» Data entries
_ _ _ _ _ _ _

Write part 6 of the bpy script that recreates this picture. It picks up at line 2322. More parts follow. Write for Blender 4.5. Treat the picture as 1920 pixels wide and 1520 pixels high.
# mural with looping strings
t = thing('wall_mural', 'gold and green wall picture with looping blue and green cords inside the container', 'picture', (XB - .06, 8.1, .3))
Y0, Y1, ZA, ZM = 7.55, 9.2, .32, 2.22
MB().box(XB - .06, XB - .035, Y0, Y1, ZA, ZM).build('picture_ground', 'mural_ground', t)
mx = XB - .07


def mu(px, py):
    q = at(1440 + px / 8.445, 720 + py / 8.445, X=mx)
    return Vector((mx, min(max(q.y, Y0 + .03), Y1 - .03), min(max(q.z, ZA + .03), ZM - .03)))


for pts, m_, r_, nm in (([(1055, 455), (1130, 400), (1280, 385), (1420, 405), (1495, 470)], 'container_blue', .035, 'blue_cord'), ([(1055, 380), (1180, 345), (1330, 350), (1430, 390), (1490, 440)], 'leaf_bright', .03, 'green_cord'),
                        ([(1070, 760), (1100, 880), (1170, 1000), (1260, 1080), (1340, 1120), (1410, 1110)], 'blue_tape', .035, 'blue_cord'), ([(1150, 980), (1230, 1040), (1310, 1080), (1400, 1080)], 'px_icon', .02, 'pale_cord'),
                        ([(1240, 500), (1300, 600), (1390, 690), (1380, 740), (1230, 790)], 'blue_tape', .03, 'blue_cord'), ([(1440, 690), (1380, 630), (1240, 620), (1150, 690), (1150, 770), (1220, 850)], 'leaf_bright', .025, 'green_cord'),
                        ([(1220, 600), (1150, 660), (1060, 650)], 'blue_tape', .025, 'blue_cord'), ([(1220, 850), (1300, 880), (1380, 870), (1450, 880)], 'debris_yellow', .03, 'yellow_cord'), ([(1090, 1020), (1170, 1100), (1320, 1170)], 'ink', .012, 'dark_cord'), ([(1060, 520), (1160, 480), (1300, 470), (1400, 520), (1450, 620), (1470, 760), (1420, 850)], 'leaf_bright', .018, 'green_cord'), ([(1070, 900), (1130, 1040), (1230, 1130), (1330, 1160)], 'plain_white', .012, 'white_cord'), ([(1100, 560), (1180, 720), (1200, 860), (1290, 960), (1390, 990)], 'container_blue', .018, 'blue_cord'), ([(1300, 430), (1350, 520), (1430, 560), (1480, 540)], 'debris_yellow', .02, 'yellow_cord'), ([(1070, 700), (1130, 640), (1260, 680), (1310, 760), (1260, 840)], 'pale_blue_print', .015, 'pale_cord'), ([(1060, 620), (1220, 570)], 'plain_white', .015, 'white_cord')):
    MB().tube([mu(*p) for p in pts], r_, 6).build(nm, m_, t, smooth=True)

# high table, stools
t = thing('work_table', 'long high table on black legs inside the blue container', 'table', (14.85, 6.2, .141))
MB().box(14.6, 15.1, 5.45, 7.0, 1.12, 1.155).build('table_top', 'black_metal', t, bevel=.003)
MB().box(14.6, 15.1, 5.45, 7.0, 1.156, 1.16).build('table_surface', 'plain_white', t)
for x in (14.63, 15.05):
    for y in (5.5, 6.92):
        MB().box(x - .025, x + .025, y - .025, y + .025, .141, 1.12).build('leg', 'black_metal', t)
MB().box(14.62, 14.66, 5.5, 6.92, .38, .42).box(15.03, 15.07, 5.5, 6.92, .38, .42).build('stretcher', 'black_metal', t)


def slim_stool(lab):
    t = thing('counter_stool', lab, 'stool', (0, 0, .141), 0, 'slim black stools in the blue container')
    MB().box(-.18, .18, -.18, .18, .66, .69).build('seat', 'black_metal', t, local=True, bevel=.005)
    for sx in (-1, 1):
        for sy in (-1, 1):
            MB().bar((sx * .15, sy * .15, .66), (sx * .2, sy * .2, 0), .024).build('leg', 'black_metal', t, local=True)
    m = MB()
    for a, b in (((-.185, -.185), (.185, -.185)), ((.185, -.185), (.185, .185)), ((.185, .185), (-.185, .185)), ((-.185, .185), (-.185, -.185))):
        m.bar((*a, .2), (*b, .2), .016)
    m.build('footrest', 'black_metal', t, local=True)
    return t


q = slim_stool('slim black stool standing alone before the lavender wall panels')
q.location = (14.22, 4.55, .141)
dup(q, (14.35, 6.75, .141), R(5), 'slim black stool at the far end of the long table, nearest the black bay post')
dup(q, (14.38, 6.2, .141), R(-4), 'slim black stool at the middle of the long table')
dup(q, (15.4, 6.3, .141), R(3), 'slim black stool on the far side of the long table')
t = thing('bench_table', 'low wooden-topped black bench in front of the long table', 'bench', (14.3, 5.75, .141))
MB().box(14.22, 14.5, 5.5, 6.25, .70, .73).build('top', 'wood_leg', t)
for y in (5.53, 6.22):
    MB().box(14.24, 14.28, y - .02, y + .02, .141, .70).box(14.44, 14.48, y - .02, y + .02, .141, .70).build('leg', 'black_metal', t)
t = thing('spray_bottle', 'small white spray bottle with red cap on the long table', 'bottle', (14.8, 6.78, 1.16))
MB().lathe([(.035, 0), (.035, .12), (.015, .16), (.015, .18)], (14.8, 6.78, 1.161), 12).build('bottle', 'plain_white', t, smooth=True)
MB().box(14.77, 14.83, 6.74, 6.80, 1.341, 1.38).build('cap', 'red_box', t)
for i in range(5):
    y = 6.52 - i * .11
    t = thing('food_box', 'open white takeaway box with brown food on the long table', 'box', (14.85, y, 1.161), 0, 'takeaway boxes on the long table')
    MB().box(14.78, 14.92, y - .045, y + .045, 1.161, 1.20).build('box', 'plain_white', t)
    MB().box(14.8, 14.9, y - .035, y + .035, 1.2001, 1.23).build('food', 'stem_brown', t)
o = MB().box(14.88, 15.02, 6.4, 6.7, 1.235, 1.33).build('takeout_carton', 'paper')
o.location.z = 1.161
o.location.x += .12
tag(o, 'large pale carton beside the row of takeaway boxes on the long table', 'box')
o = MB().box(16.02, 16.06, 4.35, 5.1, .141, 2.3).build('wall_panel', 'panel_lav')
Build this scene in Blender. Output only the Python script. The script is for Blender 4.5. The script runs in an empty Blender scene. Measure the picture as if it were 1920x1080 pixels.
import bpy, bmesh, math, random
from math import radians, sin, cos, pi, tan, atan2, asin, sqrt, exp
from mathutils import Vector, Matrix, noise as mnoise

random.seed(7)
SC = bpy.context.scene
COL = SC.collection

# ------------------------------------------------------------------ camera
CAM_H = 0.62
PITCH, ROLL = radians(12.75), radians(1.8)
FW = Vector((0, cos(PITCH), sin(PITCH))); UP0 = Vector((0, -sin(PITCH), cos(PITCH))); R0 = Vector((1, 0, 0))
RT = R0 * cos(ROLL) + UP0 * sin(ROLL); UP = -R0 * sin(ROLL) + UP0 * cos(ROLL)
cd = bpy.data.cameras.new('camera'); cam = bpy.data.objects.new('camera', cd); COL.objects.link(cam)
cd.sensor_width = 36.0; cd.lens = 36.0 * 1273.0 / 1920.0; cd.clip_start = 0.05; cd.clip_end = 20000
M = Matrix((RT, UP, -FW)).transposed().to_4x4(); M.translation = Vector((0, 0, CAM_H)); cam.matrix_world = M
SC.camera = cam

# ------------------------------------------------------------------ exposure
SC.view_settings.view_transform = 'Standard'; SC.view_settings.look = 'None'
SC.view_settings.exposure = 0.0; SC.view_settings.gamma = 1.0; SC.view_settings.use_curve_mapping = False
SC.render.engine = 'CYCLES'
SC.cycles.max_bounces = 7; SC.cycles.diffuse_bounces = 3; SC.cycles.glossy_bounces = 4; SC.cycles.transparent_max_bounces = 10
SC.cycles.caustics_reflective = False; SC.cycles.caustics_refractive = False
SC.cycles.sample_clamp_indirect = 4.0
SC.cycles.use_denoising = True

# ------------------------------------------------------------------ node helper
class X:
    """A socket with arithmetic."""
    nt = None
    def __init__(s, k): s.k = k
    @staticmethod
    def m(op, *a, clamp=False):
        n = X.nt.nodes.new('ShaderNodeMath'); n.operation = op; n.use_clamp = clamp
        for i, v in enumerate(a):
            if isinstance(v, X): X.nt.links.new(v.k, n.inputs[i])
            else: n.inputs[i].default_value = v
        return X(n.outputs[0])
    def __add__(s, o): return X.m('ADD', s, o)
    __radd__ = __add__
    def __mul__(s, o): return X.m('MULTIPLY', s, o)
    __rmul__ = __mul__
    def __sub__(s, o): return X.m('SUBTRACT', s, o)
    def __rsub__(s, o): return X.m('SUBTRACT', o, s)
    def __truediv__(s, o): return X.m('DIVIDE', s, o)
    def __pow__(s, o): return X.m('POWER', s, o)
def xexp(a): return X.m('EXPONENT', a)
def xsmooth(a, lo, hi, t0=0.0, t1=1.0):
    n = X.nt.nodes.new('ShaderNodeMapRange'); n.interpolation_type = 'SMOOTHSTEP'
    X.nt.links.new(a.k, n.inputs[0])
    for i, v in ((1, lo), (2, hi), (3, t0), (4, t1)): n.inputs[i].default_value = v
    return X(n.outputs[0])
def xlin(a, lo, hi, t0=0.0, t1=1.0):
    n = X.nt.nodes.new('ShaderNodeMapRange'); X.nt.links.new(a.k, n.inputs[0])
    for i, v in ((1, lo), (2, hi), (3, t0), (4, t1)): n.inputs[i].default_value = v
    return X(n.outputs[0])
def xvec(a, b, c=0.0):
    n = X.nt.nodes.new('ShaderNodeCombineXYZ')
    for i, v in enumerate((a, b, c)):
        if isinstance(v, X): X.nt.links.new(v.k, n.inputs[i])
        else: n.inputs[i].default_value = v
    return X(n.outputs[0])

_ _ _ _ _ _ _

» Exercise directions
Print exactly, and only, the lines beginning at the top of the listing and ending at the line with "return Vector((mx, min(max(q.y, Y0".

» Answer for the task
Write part 6 of the bpy script that recreates this picture. It picks up at line 2322. More parts follow. Write for Blender 4.5. Treat the picture as 1920 pixels wide and 1520 pixels high.
# mural with looping strings
t = thing('wall_mural', 'gold and green wall picture with looping blue and green cords inside the container', 'picture', (XB - .06, 8.1, .3))
Y0, Y1, ZA, ZM = 7.55, 9.2, .32, 2.22
MB().box(XB - .06, XB - .035, Y0, Y1, ZA, ZM).build('picture_ground', 'mural_ground', t)
mx = XB - .07


def mu(px, py):
    q = at(1440 + px / 8.445, 720 + py / 8.445, X=mx)
    return Vector((mx, min(max(q.y, Y0 + .03), Y1 - .03), min(max(q.z, ZA + .03), ZM - .03)))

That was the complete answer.